Holiness, do you see, is not a pious abstraction. It doesn’t make you soft or other-worldly or naive. It makes you practical. It leads you to think about sex and community and job and money and time and service and how you can consecrate them all to the pleasure of God for the glory of God. Christian love is the real world practice of holiness. It is ours in Christ. We are empowered by His Spirit to live it out, so may God help us to do just that more and more. Let’s pray together.

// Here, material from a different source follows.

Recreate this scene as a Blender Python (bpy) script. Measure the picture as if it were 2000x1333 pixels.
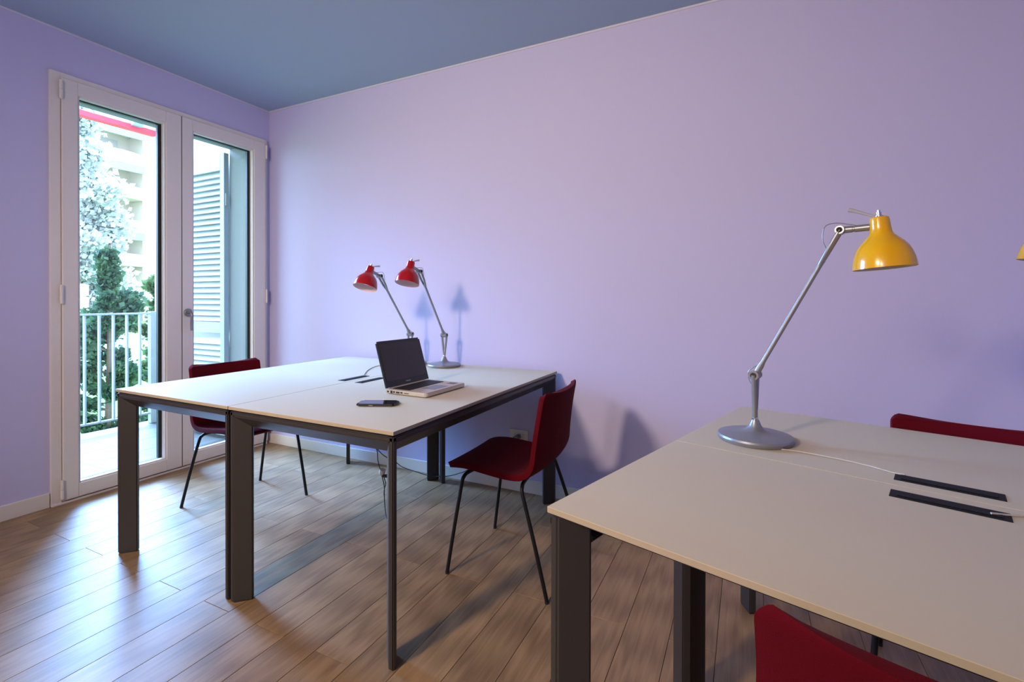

Father, we bless You for Your Word. We confess as we assess our own progress in the walk of Christian sanctification how far we have yet to go to be like Jesus. Please forgive us our remaining sin. Have mercy and grant fresh supplies of Your Spirit and power that we might live for Your honor and glory. We want to live for Your pleasure, O God. Would You work by Your Word and Spirit, and now as we come to Your Table, and bless the means of grace, that we might become like the Savior we love who loved us and gave Himself for us. For we ask it in Jesus’ name, amen.